One shape that water can take on is the human body. Water makes up about 70 percent of the human body. All body organs use water. People can live weeks without food but only a few days without water. A person should drink at least eight glasses of water a day.
The scientific term for water is H20. This refers to the atoms in water: 2 hydrogen atoms and 1 oxygen atom. Once water is in place, it can take three forms: solid, liquid or gas.

The liquid form of water is the one that is drinkable and used to water lawns. The solid form is water that has been frozen and converted into ice. The freezing temperature for water is 32 degrees. The third form is gas, which is water that has been vaporized. Vaporized water, or steam, occurs at about 200-plus degrees.

What is the hydrologic cycle?

The hydrologic cycle is when water travels from the sky, in the form of rain, to the ground and back to the sky, in the form of vapor and clouds. After the rainfall, water moves on land in the form of lakes, rivers and streams. Water can travel over land and underground.



In Brownsville, water travels through a resaca system and the Rio Grande.

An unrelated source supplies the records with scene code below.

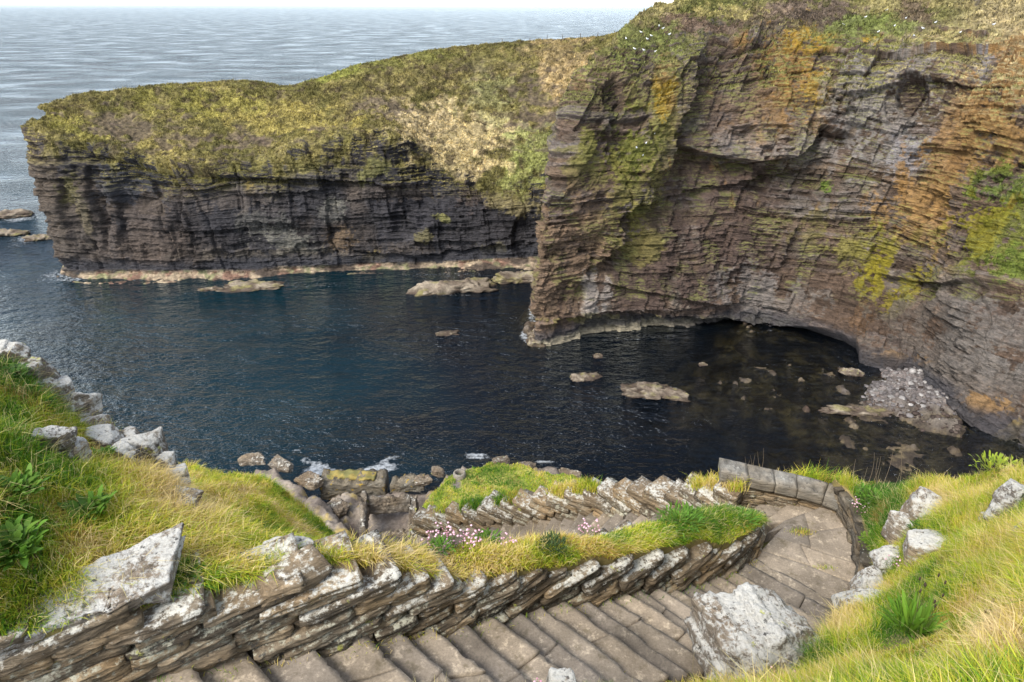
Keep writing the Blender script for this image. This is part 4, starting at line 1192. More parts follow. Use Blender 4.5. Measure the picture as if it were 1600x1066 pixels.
# second flight, going back down to the left
Q0 = np.array([3.80, 9.20, CAMZ - 7.92])
NQ = [Q0]
for k in range(1, 31):
    dxy = np.array([-0.756, 0.655]) if k < 11 else np.array([-0.91, 0.415])
    NQ.append(NQ[-1] + np.array([dxy[0] * 0.285, dxy[1] * 0.285, -0.148]))
NQ = np.array(NQ)
stair2 = empty('stone_staircase', NQ[6], 'farther flight of stone steps running down to the left behind the grassy terrace', 'staircase')
for k in range(1, len(NQ)):
    a, b = NQ[k - 1], NQ[k]
    d_ = (b - a)[:2]; d_ /= np.linalg.norm(d_); ln_ = np.array([-d_[1], d_[0]])
    if ln_[1] > 0: ln_ = -ln_
    skew = np.array([0.0, 0.0])
    f0 = b[:2] - ln_ * 0.12; f1 = b[:2] + ln_ * 1.35
    g0 = a[:2] - ln_ * 0.12 + d_ * 0.022; g1 = a[:2] + ln_ * 1.35 + d_ * 0.022
    V, Q = prism_slab('s', f0, f1, g1, g0, b[2], 0.2, None, None, 2900 + k, res=(14, 6, 3))
    child('step', V, Q, M_step, stair2, NQ[6])

# ============================================================ DRY STONE WALLS
def drystone(root, base, side, hfun, seed, depth=0.45, tmin=0.05, tmax=0.11, lmin=0.40, lmax=1.0, tilt=0.0, copemin=0.07, mat=None, cope=None, top_extra=0.0, jut=0.05, batter=0.05, pair=2):
    r = np.random.default_rng(seed)
    base = np.asarray(base, float)
    seg = np.linalg.norm(np.diff(base[:, :2], axis=0), axis=1)
    D = np.concatenate([[0], np.cumsum(seg)])
    tang = np.gradient(base[:, :2], D, axis=0); tang /= np.linalg.norm(tang, axis=1, keepdims=True)
    nor = np.stack([tang[:, 1], -tang[:, 0]], 1) * side
    I = lambda d, a: np.stack([np.interp(d, D, a[:, k]) for k in range(a.shape[1])], -1)
    zb = lambda d: np.interp(d, D, base[:, 2])
    loc = np.array(root.location)
    zlo = base[:, 2].min() - 0.3 - tilt * D[-1]; zhi = base[:, 2].max() + 1.3
    rows = []; z = zlo
    while z < zhi:
        t = tmin + (tmax - tmin) * r.random(); rows.append((z, t)); z += t
    body = []; ntop = 0; tones = []
    def slab(d0, d1, zc, t, top):
        nx = max(6, int((d1 - d0) / 0.06)); nx = min(nx, 26)
        V, Q = bgrid(nx, 6, 7)
        u = (V[:, 0] + 1) / 2
        dd_ = d0 + (d1 - d0) * u
        back = -depth * (0.7 + 0.5 * r.random()); fr = jut * (r.random() - 0.35) + (0.03 if top else 0)
        skew = (r.random() - 0.5) * 0.06
        n_ = back + (fr - back) * (1 - (V[:, 1] + 1) / 2) + skew * V[:, 0] * (V[:, 1] < 0)
        tt = t * (0.86 + 0.1 * r.random())
        zz = zc + V[:, 2] * tt / 2
        # split and chipped edges
        q = np.stack([dd_, n_, zz], 1)
        w1 = fbm(q * np.array([1, 1, 3]) + seed, 0.22, 4, seed + int(d0 * 97) % 1000)
        w2 = fbm(q * np.array([1, 1, 1]) + seed * 3, 0.5, 3, seed + 31 + int(d0 * 53) % 1000)
        endm = np.abs(V[:, 0]) > 0.97; frm = V[:, 1] < -0.97
        dd_ = dd_ + 0.05 * w2 * endm * np.sign(V[:, 0]) + endm * np.sign(V[:, 0]) * (-0.004)
        lam = _h(np.floor((zz + 0.01 * w2) / 0.017), np.floor(dd_ / 0.3 + 3 * w2), np.zeros_like(zz), seed) - 0.5
        n_ = n_ + (0.035 * w1 + 0.03 * lam) * (V[:, 1] < 0) - 0.02 * frm * (np.abs(V[:, 2]) > 0.97) - 0.04 * frm * endm * r.random()
        zz = zz + 0.016 * w2 + tilt * (dd_ - 0.5 * (d0 + d1)) + (0.02 * w1 * (V[:, 2] > 0.97) if top else 0)
        zz = zz + (r.random() - 0.5) * 0.10 * (dd_ - 0.5 * (d0 + d1))
        n2_ = n_ - batter * np.clip(zz - zb(dd_), 0, 1)
        xy = I(dd_, base[:, :2]) + I(dd_, nor) * n2_[:, None]
        return np.stack([xy[:, 0], xy[:, 1], zz], 1), Q
    ds = np.linspace(0, D[-1], 400)
    hs_ = np.array([hfun(x) for x in ds])
    for ri in range(0, len(rows) - 1):
        z, t = rows[ri]
        pz = rows[ri - ri % pair][0]
        relp = pz + tilt * ds - zb(ds)
        rel = z + tilt * ds - zb(ds)
        ok = (relp <= hs_) & (rel >= -0.2)
        if not ok.any(): continue
        da, db = ds[ok].min(), ds[ok].max()
        db = min(D[-1], db + (r.random() - 0.5) * 0.10)
        istoprow = (ri % pair == pair - 1)
        d1 = db; first = True
        while d1 > da + 0.1:
            L_ = lmin + (lmax - lmin) * r.random() ** 1.2
            if first and istoprow: L_ = max(L_, 0.55 * lmax + 0.2)
            d0 = max(d1 - L_, 0)
            if d1 - d0 > 0.10:
                dm = 0.5 * (d0 + d1)
                top = first and istoprow and db < D[-1] - 0.02
                tt = max(t, copemin) + top_extra if top else t
                V, Q = slab(d0, d1 - 0.008, z + tilt * dm + tt / 2, tt, top)
                if top and ntop < 95:
                    mk_mesh('coping_slab', V - loc, Q, None, cope or M_cope, parent=root, attrs={'tone': np.full(len(V), r.uniform(-0.7, 0.8))}); ntop += 1
                else:
                    body.append((V, Q)); tones.append(np.full(len(V), r.uniform(-1, 1)))
            d1 = d0; first = False
            if d0 <= 0: break
    V, Q = join(body)
    mk_mesh('stonework', V - loc, Q, None, mat or M_wall, parent=root, attrs={'tone': np.concatenate(tones)})
    return D, I, nor

wall1 = empty('dry_stone_wall', W1s[12], 'long dry stone wall of jutting flagstones with grass on top beside the nearer steps', 'stone wall')
drystone(wall1, W1s, 1, hf1, 43, depth=0.55, tilt=0.10, tmin=0.06, tmax=0.15, copemin=0.09, jut=0.09)

W2s = NQ.copy(); W2s[1:-1] = 0.25 * NQ[:-2] + 0.5 * NQ[1:-1] + 0.25 * NQ[2:]
W2s = W2s[:27]
wall2 = empty('dry_stone_wall', W2s[12], 'white lichened dry stone wall of leaning slabs on the seaward side of the farther steps', 'stone wall')
drystone(wall2, W2s, 1 if False else -1, lambda d: 0.37, 57, depth=0.5, tmin=0.08, tmax=0.15, lmin=0.4, lmax=0.8, copemin=0.13, cope=M_cope, tilt=0.15, jut=0.10)

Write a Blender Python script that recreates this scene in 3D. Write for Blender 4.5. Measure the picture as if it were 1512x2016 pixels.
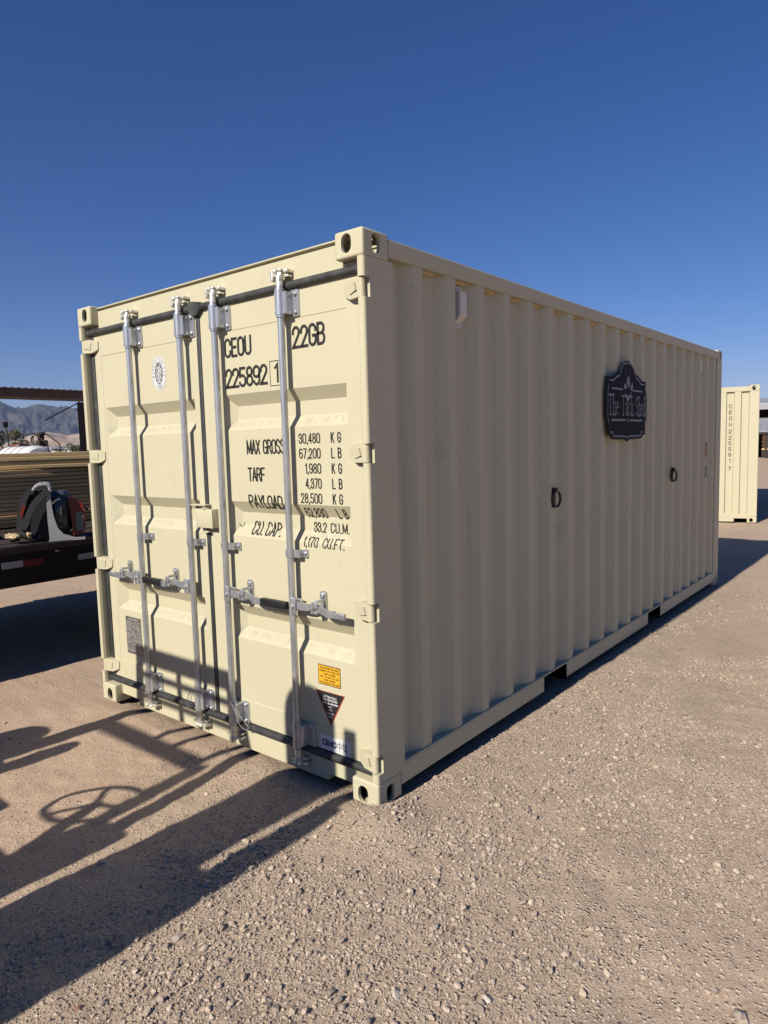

It eventually reaches the Gulf of Mexico at Boca Chica Beach. Before the water goes to the sea, BPUB treats the water from the river and puts it through a complex water filtering system and pumps it into 47,000 households or businesses throughout the city. Once the water is used, it goes into one of BPUB's two wastewater treatment facilities where it is filtered again and pumped back into the Rio Grande and the Brownsville Ship Channel.

Water covers 80 percent of the surface of the world. More than 97 percent of the water that covers the world is saltwater. The remaining 3 percent is either fresh water or glaciers, which is the ice at the North and South poles.